Se l’obbiettivo è impedire che l’auto riparta per poter aggredire l’autista, secondo la giurisprudenza tale azione è configurabile come tentata violenza privata.
La Corte d’Appello di Messina riconosce la tentata violenza privata
Con sentenza del 24 settembre 2018, la Corte di appello di Messina confermava la sentenza del Tribunale di Patti che aveva ritenuto l’imputato colpevole del delitto di cui agli artt. 56, 610 c.p. ossia di tentata violenza privata.
Secondo quanto ricostruito dalla Corte territoriale, l’episodio di tentata violenza si sarebbe verificato in un clima d’astio determinato dalla pretesa dell’imputato e dei suoi familiari di vedersi corrisposta la retribuzione per una prestazione d’opera che, secondo l’imputato, la ditta del fratello dell’offeso avrebbe dovuto corrispondere loro.
La ricostruzione dei fatti e la decisione dei giudici
Il giorno della tentata violenza, la vittima era stata avvisato da un cliente dello studio del fratello, presso il quale lavorava, che l’imputato lo aspettava fuori per aggredirlo.
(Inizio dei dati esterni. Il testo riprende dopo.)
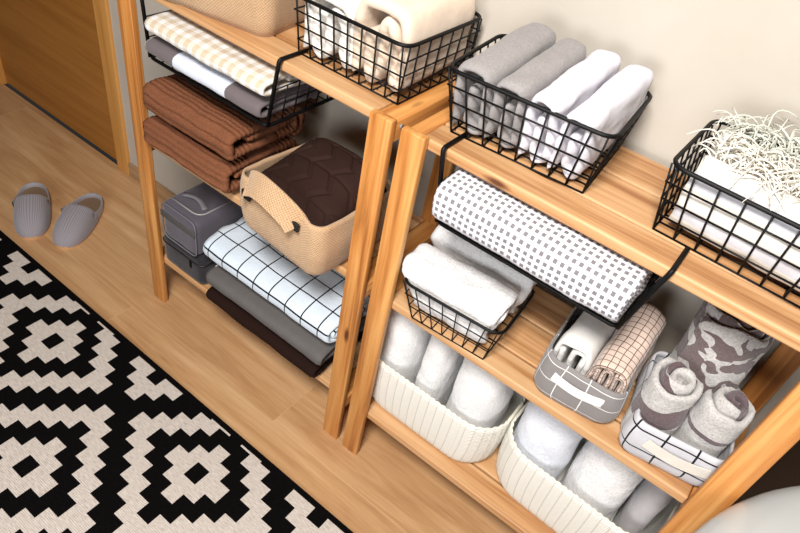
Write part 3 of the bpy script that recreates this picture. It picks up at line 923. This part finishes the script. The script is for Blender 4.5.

L’uomo aveva quindi chiamato i carabinieri che l’avevano scortato in caserma.
Una volta uscito si era avviato verso casa a bordo della sua motocicletta, ma giunto nei pressi aveva dovuto evitare l’imputato, che a piedi aveva cercato di impedirgli di proseguire la marcia minacciandolo anche di morte; si era infine sottratto anche da un suo breve inseguimento.
Per questi motivi, secondo la Corte territoriale, si era configurata la tentata violenza privata nei confronti della vittima.
Il ricorso in Cassazione
Tramite il proprio legale, l’imputato decide quindi di proporre ricorso in Cassazione avanzando tre motivi:
- Con il primo deduce la violazione di legge ed il vizio di motivazione in relazione alla ritenuta responsabilità del prevenuto la cui prova si era fondata solo su fatti e circostanze che avevano preceduto l’accaduto;
- Con il secondo motivo lamenta la violazione di legge in ordine alla ritenuta configurabilità del tentativo mentre l’azione consumata dal prevenuto al più era rimasta allo stadio degli atti preparatori;
- Con il terzo motivo denuncia la violazione di legge ed il difetto di motivazione in riferimento al mancato riconoscimento della causa di non punibilità prevista dall’art. 131 bis c.p., relativa alla mancata considerazione da parte del giudice di fatto di particolare tenuità del fatto.
La decisione della Cassazione
I primi due motivi non vengono tenuti in considerazione dalla Corte di Cassazione, poiché la stessa non ha la facoltà di riconsiderare gli elementi di fatto posti a fondamento delle decisioni di primo e secondo grado.
La Cassazione però, con sentenza 16/2020, riconosce che la Corte di appello congruamente fondando la propria argomentazione sugli acquisiti elementi di prova, osservando come:
- la ricostruzione offerta dalla persona offesa aveva trovato logico riscontro nella deposizione del teste che aveva riferito di averla avvertita dell’atteggiamento minaccioso dell’imputato;
- la condotta dell’imputato così come era stata riportata era correttamente qualificabile nel contestato delitto di tentata violenza privata posto che il prevenuto aveva compiuto atti idonei diretti in modo non equivoco a interromperne la marcia sul motociclo che la persona offesa stava conducendo non riuscendo nel suo intento perché questi, manovrando il mezzo, si era sottratto al tentativo di blocco (che l’impedire la libertà di movimento di un utente della strada costituisca quella violenza che configura il delitto punito dall’art. 610 codice penale è orientamento costante di questa Corte: fra le ultime pronunce, Sez. 5, n. 33253 del 09/03/2015, Caltabiano, Rv. 264549).
La condotta tenuta dall’imputato, così ricostruita, non era pertanto rimasta alla mera fase degli atti preparatori, concretando invece il descritto tentativo compiuto.
Infine, la Cassazione riconosce che il singolo episodio debba essere ricondotto ad un più ampio contesto di recupero di un credito lavorativo, ma il fatto che la tentata violenza avesse colpito un soggetto estraneo al rapporto di lavoro fa venir meno meno la possibilità di qualificare la condotta contestata come di particolare tenuità.
Per tutti questi motivi, i giudici di legittimità dichiarano inammissibile il ricorso e condannano il ricorrente al pagamento delle spese processuali.